----- RECORD SET

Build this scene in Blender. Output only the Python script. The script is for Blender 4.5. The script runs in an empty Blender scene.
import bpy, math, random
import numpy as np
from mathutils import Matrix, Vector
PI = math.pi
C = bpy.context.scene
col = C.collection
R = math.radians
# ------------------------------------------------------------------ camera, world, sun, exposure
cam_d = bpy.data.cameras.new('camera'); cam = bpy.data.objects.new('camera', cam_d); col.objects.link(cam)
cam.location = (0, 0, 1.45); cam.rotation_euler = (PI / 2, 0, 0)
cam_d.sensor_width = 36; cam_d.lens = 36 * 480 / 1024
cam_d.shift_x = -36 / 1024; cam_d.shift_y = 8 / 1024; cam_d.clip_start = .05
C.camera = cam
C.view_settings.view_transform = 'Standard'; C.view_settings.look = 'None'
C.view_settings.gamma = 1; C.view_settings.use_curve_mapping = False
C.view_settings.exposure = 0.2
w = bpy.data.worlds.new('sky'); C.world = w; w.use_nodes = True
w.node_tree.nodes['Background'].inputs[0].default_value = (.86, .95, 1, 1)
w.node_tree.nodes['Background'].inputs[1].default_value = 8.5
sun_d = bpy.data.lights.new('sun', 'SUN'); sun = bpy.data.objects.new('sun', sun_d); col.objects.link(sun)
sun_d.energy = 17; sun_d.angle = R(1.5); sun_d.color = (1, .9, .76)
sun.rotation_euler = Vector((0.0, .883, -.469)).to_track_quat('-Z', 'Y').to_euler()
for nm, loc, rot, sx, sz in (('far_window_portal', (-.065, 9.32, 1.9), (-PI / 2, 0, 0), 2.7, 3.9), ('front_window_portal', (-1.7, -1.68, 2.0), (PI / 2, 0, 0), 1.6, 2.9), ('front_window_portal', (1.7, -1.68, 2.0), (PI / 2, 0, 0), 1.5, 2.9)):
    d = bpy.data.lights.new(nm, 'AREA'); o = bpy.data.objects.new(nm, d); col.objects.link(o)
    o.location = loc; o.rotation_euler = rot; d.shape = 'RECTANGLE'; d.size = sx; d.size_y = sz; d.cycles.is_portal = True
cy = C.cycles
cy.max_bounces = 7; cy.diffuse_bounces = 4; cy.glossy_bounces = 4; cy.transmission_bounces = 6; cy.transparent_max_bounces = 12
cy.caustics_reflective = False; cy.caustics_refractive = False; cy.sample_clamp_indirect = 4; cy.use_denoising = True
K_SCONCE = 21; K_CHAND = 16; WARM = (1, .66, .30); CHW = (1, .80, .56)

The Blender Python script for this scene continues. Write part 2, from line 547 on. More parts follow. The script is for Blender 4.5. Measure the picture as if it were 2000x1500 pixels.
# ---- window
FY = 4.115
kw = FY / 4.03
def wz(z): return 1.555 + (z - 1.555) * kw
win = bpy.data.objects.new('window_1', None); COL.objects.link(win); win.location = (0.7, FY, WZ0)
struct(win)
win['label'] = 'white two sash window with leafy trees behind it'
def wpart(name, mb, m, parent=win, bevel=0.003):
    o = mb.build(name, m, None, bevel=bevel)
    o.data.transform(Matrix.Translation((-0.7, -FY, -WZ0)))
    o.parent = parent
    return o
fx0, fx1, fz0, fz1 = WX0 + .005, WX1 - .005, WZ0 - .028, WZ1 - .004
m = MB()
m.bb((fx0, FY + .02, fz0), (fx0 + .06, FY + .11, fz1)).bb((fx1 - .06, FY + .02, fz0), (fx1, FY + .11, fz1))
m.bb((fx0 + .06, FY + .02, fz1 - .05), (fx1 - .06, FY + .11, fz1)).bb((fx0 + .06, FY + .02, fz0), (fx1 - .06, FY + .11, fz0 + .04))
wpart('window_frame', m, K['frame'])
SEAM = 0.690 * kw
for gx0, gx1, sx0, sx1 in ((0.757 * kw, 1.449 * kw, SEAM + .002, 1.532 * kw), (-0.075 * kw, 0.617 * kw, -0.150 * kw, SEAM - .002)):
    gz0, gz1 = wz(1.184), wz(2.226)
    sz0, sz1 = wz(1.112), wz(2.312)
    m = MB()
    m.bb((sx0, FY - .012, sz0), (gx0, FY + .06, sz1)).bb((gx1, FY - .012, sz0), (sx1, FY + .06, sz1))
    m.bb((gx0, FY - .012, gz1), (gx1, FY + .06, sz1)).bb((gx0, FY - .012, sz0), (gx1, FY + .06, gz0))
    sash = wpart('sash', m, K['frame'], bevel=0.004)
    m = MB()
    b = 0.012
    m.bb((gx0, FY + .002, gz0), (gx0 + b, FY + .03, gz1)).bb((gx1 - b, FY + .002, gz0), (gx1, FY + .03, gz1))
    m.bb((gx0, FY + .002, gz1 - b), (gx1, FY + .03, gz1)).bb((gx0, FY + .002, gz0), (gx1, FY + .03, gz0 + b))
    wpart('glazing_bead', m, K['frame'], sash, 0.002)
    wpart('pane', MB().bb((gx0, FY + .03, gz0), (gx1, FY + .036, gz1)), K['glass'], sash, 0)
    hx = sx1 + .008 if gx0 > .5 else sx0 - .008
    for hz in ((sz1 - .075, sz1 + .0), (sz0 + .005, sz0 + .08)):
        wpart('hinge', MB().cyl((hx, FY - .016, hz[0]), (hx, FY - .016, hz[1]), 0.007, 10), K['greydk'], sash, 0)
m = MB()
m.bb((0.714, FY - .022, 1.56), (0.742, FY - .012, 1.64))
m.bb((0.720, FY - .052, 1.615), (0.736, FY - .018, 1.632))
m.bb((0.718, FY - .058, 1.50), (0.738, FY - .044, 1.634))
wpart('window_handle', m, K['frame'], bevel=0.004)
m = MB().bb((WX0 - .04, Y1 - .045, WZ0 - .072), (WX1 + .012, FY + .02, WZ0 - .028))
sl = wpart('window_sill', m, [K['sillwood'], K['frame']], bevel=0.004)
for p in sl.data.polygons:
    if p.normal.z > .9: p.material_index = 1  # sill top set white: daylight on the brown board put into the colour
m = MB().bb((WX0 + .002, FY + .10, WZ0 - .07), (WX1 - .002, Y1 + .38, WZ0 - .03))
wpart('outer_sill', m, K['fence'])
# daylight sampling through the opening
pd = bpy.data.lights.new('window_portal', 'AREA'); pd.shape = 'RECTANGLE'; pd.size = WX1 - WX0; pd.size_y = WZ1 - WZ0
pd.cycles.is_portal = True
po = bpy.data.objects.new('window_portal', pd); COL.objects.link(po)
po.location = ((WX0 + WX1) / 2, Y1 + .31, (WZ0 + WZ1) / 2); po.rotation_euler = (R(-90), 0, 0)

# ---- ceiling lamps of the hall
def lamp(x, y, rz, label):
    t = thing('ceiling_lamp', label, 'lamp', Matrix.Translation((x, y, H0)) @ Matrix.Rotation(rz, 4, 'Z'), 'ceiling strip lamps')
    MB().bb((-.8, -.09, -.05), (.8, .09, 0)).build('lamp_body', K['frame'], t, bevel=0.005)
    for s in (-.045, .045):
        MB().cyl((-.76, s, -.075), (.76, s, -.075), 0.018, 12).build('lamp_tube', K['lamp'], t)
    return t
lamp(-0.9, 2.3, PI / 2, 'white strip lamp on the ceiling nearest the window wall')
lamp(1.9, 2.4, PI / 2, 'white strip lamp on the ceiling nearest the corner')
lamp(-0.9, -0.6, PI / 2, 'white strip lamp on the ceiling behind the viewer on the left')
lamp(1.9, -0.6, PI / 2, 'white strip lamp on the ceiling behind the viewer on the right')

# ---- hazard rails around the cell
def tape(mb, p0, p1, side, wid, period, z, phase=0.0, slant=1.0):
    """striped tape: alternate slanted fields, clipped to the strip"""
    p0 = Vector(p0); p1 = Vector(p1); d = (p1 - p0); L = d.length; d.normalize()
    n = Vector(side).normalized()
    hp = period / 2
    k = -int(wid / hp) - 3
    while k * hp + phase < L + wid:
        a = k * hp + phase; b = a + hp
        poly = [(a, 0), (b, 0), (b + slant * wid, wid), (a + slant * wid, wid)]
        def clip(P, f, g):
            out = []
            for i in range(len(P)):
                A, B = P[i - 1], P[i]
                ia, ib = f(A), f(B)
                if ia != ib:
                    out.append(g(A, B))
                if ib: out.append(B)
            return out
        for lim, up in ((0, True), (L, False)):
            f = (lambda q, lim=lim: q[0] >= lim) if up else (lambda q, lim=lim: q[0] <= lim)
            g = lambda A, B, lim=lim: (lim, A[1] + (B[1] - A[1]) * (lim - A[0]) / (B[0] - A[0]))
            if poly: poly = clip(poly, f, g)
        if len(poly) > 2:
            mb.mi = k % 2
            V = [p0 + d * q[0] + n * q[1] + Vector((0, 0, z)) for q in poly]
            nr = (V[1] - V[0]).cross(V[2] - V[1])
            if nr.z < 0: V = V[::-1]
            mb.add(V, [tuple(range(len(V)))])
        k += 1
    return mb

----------

Only the number is wanted: how many lines of the material above include the word "Python"?

** RESULT FOR THIS TASK **
2